Only the lines from the start of the data through the line containing "add(260, Un(-20, 4), Un(24, 36), (.03, .13), 4, r, 3.0)" should be written out, exactly as they are, with both ends included and the pictures left out.

**DATA BLOCK**
******
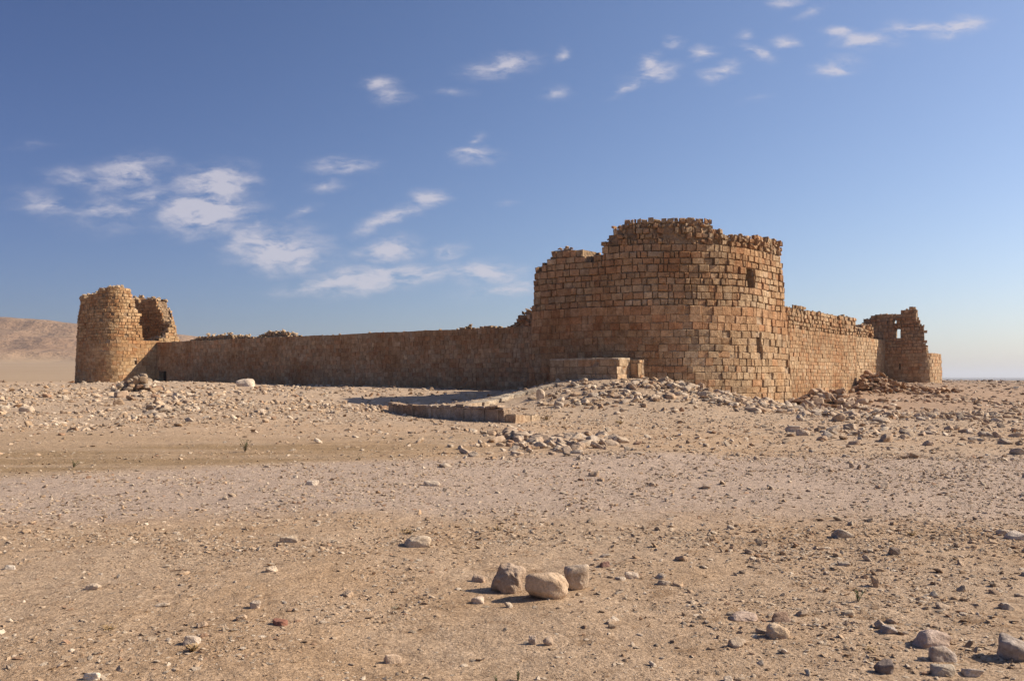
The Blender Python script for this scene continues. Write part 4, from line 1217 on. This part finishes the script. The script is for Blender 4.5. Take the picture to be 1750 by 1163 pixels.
# left bank
add(2200, Un(-46, -6), G(47, 10), (.05, .24), 3, r, 2.5)
add(1900, lambda r, n: -np.abs(r.normal(0, 1, n)) * 14 - 8, lambda r, n: r.normal(40, 5.5, n), (.05, .25), 3, r, 2.6)
for (px, py, sx, sy, n, a) in ((150, 690, 160, 6, 380, (.12, .42)), (330, 672, 90, 5, 260, (.12, .42)), (480, 662, 60, 5, 160, (.12, .36)), (60, 712, 90, 3, 160, (.08, .3)), (200, 722, 140, 1.8, 130, (.07, .26)), (420, 690, 110, 5, 160, (.08, .28)), (60, 662, 60, 14, 260, (.12, .4)), (200, 665, 50, 4, 160, (.14, .38))):
    x, y = px_ground(px, py)
    add(n, G(x, sx / F * y), G(y, sy), a, 3, r, 1.7)
# near ground: few larger stones, more small ones to the right
add(520, lambda r, n: (r.uniform(-.62, .62, n)) * 12, Un(4.4, 24), (.018, .06), 4, r, 3.4)
add(900, lambda r, n: r.uniform(1, 22, n), Un(12, 34), (.03, .115), 4, r, 3.4)
add(420, lambda r, n: r.uniform(.6, 5.0, n), Un(4.6, 10), (.015, .055), 4, r, 3.2)
add(260, Un(-20, 4), Un(24, 36), (.03, .13), 4, r, 3.0)

S_ = np.array([(s[0], s[1], s[2], s[3], s[4] if len(s) > 4 else 0) for s in STONES])
fr = (np.abs(S_[:, 0] / S_[:, 1]) < .58) & (S_[:, 1] > 4.6)
seen = S_[:, 2] / S_[:, 1] * fr
order = np.argsort(-seen)
N_IND = 250
ind, rest = order[:N_IND], order[N_IND:]
rr = np.random.default_rng(99)
for k in ind:
    x, y, s, gi, dz = S_[k]; gi = int(gi)
    me, vv = ROCK_ME[rr.integers(0, len(ROCK_ME))]
    o = bpy.data.objects.new('stone', me); sc.collection.objects.link(o)
    fl_ = rr.uniform(.7, 1.15)
    o.scale = (s * rr.uniform(.9, 1.2), s * rr.uniform(.8, 1.15), s * fl_)
    o.rotation_euler = (rr.normal(0, .35), rr.normal(0, .35), rr.uniform(0, 6.28))
    o.location = (x, y, float(terrain(x, y)) + dz + s * .16 * fl_)
    tag(o, GROUPS[gi][0], 'stone', GROUPS[gi][1])
pos = np.column_stack([S_[rest, 0], S_[rest, 1], terrain(S_[rest, 0], S_[rest, 1]) + S_[rest, 4]])
cw = pick_cols(len(rest), rr, 0, .4)
red = S_[rest, 3] == 5
cw[red] = cw[red] * .4 + np.array((.36, .22, .13)) * .6 * rr.uniform(.8, 1.2, (red.sum(), 1))
V, Fc, C = merge_stones(pos, S_[rest, 2], MED, rr, (.5, .95), .5, cw, .28)
me = fast_mesh('rubble', V, Fc, 3, C); me.materials.append(M_STONE)
o = link(bpy.data.objects.new('rubble', me)); tag(o, 'countless smaller broken stones strewn round the foot of the ruin', 'rubble', kind='stuff')

# gravel
def gravel():
    r = np.random.default_rng(123)
    Vs, Fs, Cs, off = [], [], [], 0
    def layer(n, y0, y1, size, shapes, wide=.68, dens=None, pw=3.0, emb=.4):
        nonlocal off
        y = np.sqrt(r.uniform(y0 ** 2, y1 ** 2, n)); x = r.uniform(-wide, wide, n) * (y + 1)
        keep = ~inside(x, y)
        cl = vnoise(x / .9, y / .9, 55) + .5 * vnoise(x / .3, y / .3, 56) + .6 * vnoise(x / 3.1, y / 3.1, 57)
        keep &= r.random(n) < np.clip(.55 + 1.1 * cl, .08, 1) * (dens(x, y) if dens else 1)
        x, y = x[keep], y[keep]
        s = size[0] + (size[1] - size[0]) * r.random(len(x)) ** pw
        c = pick_cols(len(x), r, .1, .15)
        v, f, c = merge_stones(np.column_stack([x, y, terrain(x, y)]), s, shapes, r, (.45, .95), .4, c, emb)
        Vs.append(v); Fs.append(f + off); Cs.append(c); off += len(v)
    silt = lambda x, y: 1 - .8 * ss(y - .4 * np.minimum(x, 0), 17.5, 19) * (1 - ss(y, 24, 27)) * (1 - ss(x, -3, 5))
    right = lambda x, y: (.55 + .45 * ss(x, -2, 3)) * silt(x, y)
    layer(60000, 4.0, 9, (.003, .011), TINY, dens=lambda x, y: .7 + .3 * ss(x, -2, 3))
    layer(20000, 4.0, 9.5, (.005, .018), TINY, dens=right)
    layer(15000, 4.0, 10, (.006, .030), LOW, dens=right)
    layer(50000, 8, 19, (.006, .022), TINY, dens=silt)
    layer(16000, 8, 20, (.010, .045), LOW, dens=right, pw=3.5)
    layer(38000, 17, 45, (.014, .05), TINY, dens=silt)
    layer(9000, 20, 45, (.03, .10), LOW, dens=lambda x, y: silt(x, y) * (.3 + .7 * ss(y, 27, 33)))
    layer(12000, 42, 100, (.05, .16), TINY)
    layer(9000, 90, 330, (.10, .28), TINY, dens=lambda x, y: ss(x, 10, 30) * .9 + (1 - ss(y, 110, 150)) * .6)
    me = fast_mesh('gravel', np.vstack(Vs), np.vstack(Fs), 3, np.vstack(Cs)); me.materials.append(M_STONE)
    o = link(bpy.data.objects.new('gravel', me)); tag(o, 'fine gravel and pebbles strewn over the sandy ground', 'gravel', kind='stuff')
gravel()

# ------------------------------------------------------------------ small plants and twigs
def tube(pts, rad, sides=5):
    V, Fc = [], []
    pts = [np.array(p, float) for p in pts]
    for i, p in enumerate(pts):
        d = pts[min(i + 1, len(pts) - 1)] - pts[max(i - 1, 0)]; d /= np.linalg.norm(d)
        a = np.cross(d, (0.3, .2, 1.)); a /= np.linalg.norm(a); b = np.cross(d, a)
        rd = rad * (1 - .75 * i / (len(pts) - 1))
        for k in range(sides):
            t = 2 * math.pi * k / sides; V.append(p + rd * (a * math.cos(t) + b * math.sin(t)))
    for i in range(len(pts) - 1):
        for k in range(sides):
            k2 = (k + 1) % sides; Fc.append((i * sides + k, i * sides + k2, (i + 1) * sides + k2, (i + 1) * sides + k))
    return V, Fc
def plant(label, px, py, h, w, n, seed, leaf=M_LEAF, nm='weed', leafs=26, ls=.12):
    x, y = px_ground(px, py); z = float(terrain(x, y))
    root = empty(nm, (x, y, z)); tag(root, label, 'plant')
    r = random.Random(seed); SV, SF, LV, LF = [], [], [], []
    for k in range(n):
        a = r.uniform(0, 6.28); sp = r.uniform(.1, 1) * w / 2; hh = h * r.uniform(.55, 1)
        pts = [(sp * t ** 1.5 * math.cos(a) + r.uniform(-.01, .01) * h, sp * t ** 1.5 * math.sin(a), hh * t - .01) for t in (0, .25, .5, .75, 1)]
        v, f = tube(pts, h * .018); o = len(SV); SV += v; SF += [tuple(i + o for i in q) for q in f]
        for j in range(leafs):
            t = r.uniform(.2, 1); i = min(int(t * 4), 3); p = np.array(pts[i]) * (1 - (t * 4 - i)) + np.array(pts[i + 1]) * (t * 4 - i)
            b = r.uniform(0, 6.28); L_ = h * ls * r.uniform(.6, 1.2)
            d = np.array((math.cos(b), math.sin(b), r.uniform(.1, .9))); d /= np.linalg.norm(d); s = np.cross(d, (0, 0, 1)); s /= np.linalg.norm(s)
            o = len(LV); LV += [p, p + d * L_ * .5 + s * L_ * .28, p + d * L_, p + d * L_ * .5 - s * L_ * .28]; LF.append((o, o + 1, o + 2, o + 3))
    me = fast_mesh('stem', np.array(SV), np.array(SF), 4); me.materials.append(M_TWIG if leaf is M_LEAF else leaf); link(bpy.data.objects.new('stem', me), root)
    me = fast_mesh('leaf', np.array(LV), np.array(LF), 4); me.materials.append(leaf); q = link(bpy.data.objects.new('leaves', me), root)
plant('small green bush standing on the brown silt left of centre', 419, 773, .30, .36, 9, 1)
plant('low dark green tuft on the silt at the far left', 126, 799, .16, .26, 9, 2)
plant('green sprig between stones at the right of the near ground', 1467, 1029, .12, .13, 7, 3)
plant('green sprig at the bottom edge right of centre', 885, 1163, .085, .05, 5, 4)
plant('shorter green sprig left of the taller one at the bottom edge', 848, 1168, .06, .05, 4, 5)
plant('flat green tuft below the long dry twig at left', 226, 998, .035, .13, 7, 6)
plant('tiny green weed on the sand right of the silt', 615, 786, .10, .14, 6, 7)
plant('grey-green weed left of the foreground boulders', 676, 1040, .04, .10, 7, 8)
for i, (px, py, h, w, lb) in enumerate([(330, 1112, .05, .12, 'dry brown grass tuft under the rough whitish lump'), (188, 1075, .035, .2, 'dry brown grass at the lower left'), (850, 905, .05, .35, 'straw coloured dry grass beyond the boulders'),
                                        (700, 912, .05, .3, 'dry grass behind the half-buried pale hump'), (1490, 1110, .03, .2, 'dry brown weeds beside the dark pitted lump'), (1560, 915, .05, .22, 'dry weeds near the low wide pale stone'),
                                        (1060, 725, .14, .5, 'dry yellow grass before the tower mound'), (935, 718, .16, 1.0, 'yellow-green weeds at the end of the kerb wall')]):
    plant(lb, px, py, h, w, 16, 30 + i, M_STRAW, 'dry_grass', 7, .5)
def twig(label, p0, p1, rad, seed):
    a = np.array(px_ground(*p0)); b = np.array(px_ground(*p1)); r = random.Random(seed)
    pts = []
    for i in range(7):
        t = i / 6; q = a + (b - a) * t + np.array((0, r.uniform(-.01, .01))); pts.append((q[0], q[1], float(terrain(*q)) + .012 + r.uniform(0, .008)))
    v, f = tube(pts, rad); me = fast_mesh('twig', np.array(v), np.array(f), 4); me.materials.append(M_TWIG)
    tag(link(bpy.data.objects.new('twig', me)), label, 'twig')
twig('straight dry twig lying on the sand at left', (290, 979), (334, 976), .006, 1)
twig('thin curved stalk beside the dark red stone', (1045, 967), (1100, 958), .004, 2)

# ------------------------------------------------------------------ haze
def haze():
    me = bpy.data.meshes.new('haze')
    X0, Z0, Z1 = 30000, -14, 105
    v = [(a * X0, b * X0, c) for a in (-1, 1) for b in (-1, 1) for c in (Z0, Z1)]
    f = [(0, 1, 3, 2), (4, 6, 7, 5), (0, 4, 5, 1), (2, 3, 7, 6), (0, 2, 6, 4), (1, 5, 7, 3)]
    me.from_pydata(v, [], f)
    m = bpy.data.materials.new('desert_haze'); m.use_nodes = True; nt = m.node_tree; nt.nodes.clear()
    pv = nt.nodes.new('ShaderNodeVolumePrincipled'); pv.inputs['Color'].default_value = (.80, .83, .90, 1); pv.inputs['Density'].default_value = HAZE; pv.inputs['Anisotropy'].default_value = .2
    out = nt.nodes.new('ShaderNodeOutputMaterial'); nt.links.new(pv.outputs[0], out.inputs['Volume'])
    me.materials.append(m)
    tag(link(bpy.data.objects.new('haze', me)), kind='stuff')
HAZE = 0.00015
haze()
******
**WORKED ANSWER**
The Blender Python script for this scene continues. Write part 4, from line 1217 on. This part finishes the script. The script is for Blender 4.5. Take the picture to be 1750 by 1163 pixels.
# left bank
add(2200, Un(-46, -6), G(47, 10), (.05, .24), 3, r, 2.5)
add(1900, lambda r, n: -np.abs(r.normal(0, 1, n)) * 14 - 8, lambda r, n: r.normal(40, 5.5, n), (.05, .25), 3, r, 2.6)
for (px, py, sx, sy, n, a) in ((150, 690, 160, 6, 380, (.12, .42)), (330, 672, 90, 5, 260, (.12, .42)), (480, 662, 60, 5, 160, (.12, .36)), (60, 712, 90, 3, 160, (.08, .3)), (200, 722, 140, 1.8, 130, (.07, .26)), (420, 690, 110, 5, 160, (.08, .28)), (60, 662, 60, 14, 260, (.12, .4)), (200, 665, 50, 4, 160, (.14, .38))):
    x, y = px_ground(px, py)
    add(n, G(x, sx / F * y), G(y, sy), a, 3, r, 1.7)
# near ground: few larger stones, more small ones to the right
add(520, lambda r, n: (r.uniform(-.62, .62, n)) * 12, Un(4.4, 24), (.018, .06), 4, r, 3.4)
add(900, lambda r, n: r.uniform(1, 22, n), Un(12, 34), (.03, .115), 4, r, 3.4)
add(420, lambda r, n: r.uniform(.6, 5.0, n), Un(4.6, 10), (.015, .055), 4, r, 3.2)
add(260, Un(-20, 4), Un(24, 36), (.03, .13), 4, r, 3.0)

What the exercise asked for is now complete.